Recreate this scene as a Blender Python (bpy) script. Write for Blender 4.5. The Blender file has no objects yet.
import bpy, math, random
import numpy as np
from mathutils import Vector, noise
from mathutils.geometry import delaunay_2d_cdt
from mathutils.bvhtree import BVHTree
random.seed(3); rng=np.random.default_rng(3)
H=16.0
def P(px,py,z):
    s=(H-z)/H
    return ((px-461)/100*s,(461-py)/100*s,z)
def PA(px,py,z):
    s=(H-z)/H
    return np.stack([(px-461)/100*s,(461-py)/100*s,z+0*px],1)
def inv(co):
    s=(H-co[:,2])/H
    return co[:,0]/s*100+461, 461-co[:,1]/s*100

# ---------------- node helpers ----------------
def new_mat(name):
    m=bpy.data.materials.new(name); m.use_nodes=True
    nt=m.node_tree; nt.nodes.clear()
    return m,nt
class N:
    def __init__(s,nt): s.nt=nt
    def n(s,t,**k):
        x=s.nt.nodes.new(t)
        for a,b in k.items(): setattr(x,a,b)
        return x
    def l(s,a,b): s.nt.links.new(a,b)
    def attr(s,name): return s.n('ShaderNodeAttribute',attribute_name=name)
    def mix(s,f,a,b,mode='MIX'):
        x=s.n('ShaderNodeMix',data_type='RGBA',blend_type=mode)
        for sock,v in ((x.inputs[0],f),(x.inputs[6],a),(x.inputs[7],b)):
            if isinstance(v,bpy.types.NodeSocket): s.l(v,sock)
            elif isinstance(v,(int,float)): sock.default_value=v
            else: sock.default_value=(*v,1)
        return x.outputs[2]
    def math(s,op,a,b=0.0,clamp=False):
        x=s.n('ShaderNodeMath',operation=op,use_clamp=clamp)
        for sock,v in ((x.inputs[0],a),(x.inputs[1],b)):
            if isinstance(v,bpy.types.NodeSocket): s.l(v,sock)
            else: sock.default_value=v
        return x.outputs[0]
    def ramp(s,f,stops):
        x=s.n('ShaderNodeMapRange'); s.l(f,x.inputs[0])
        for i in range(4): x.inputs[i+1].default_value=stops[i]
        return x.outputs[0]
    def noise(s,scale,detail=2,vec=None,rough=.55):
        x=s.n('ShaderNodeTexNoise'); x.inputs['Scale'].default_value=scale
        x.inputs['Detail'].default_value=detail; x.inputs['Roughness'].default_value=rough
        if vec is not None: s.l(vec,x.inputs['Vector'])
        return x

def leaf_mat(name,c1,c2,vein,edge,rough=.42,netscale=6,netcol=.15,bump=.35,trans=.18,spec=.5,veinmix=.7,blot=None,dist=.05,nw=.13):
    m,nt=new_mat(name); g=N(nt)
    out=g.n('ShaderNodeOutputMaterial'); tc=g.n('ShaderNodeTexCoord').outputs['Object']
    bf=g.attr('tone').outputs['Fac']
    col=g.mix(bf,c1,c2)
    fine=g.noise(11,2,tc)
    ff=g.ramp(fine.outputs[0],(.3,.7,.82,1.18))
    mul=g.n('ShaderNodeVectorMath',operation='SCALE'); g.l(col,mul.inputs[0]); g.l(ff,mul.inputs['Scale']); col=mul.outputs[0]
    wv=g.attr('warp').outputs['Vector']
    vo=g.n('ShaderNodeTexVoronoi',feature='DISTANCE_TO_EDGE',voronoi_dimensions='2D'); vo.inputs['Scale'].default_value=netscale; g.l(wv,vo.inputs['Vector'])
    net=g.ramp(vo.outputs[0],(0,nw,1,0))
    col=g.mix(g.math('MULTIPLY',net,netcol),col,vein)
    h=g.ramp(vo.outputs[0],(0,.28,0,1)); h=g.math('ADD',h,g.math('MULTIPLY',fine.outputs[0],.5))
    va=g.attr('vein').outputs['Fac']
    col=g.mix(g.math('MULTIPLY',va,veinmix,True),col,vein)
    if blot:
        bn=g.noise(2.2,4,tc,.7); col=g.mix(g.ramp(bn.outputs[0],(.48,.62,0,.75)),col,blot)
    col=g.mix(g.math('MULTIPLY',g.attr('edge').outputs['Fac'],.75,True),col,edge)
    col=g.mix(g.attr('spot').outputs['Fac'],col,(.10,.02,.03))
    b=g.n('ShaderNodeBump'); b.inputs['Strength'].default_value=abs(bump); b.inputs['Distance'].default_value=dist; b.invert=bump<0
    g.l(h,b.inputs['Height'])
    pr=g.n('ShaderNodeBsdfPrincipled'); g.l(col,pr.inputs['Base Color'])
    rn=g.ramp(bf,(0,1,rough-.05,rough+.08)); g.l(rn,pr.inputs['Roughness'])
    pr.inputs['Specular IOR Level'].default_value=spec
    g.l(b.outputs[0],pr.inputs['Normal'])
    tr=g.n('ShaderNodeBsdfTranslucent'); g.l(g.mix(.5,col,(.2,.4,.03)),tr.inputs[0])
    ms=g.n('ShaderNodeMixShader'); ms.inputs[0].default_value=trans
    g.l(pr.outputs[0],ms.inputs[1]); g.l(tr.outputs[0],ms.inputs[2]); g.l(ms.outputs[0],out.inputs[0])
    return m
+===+
What to work on -
Print only the lines from the top of the data above down to the line holding "return co[:,0]/s*100+461, 461-co[:,1]/s*100", inclusive.

Answer in full -
Recreate this scene as a Blender Python (bpy) script. Write for Blender 4.5. The Blender file has no objects yet.
import bpy, math, random
import numpy as np
from mathutils import Vector, noise
from mathutils.geometry import delaunay_2d_cdt
from mathutils.bvhtree import BVHTree
random.seed(3); rng=np.random.default_rng(3)
H=16.0
def P(px,py,z):
    s=(H-z)/H
    return ((px-461)/100*s,(461-py)/100*s,z)
def PA(px,py,z):
    s=(H-z)/H
    return np.stack([(px-461)/100*s,(461-py)/100*s,z+0*px],1)
def inv(co):
    s=(H-co[:,2])/H
    return co[:,0]/s*100+461, 461-co[:,1]/s*100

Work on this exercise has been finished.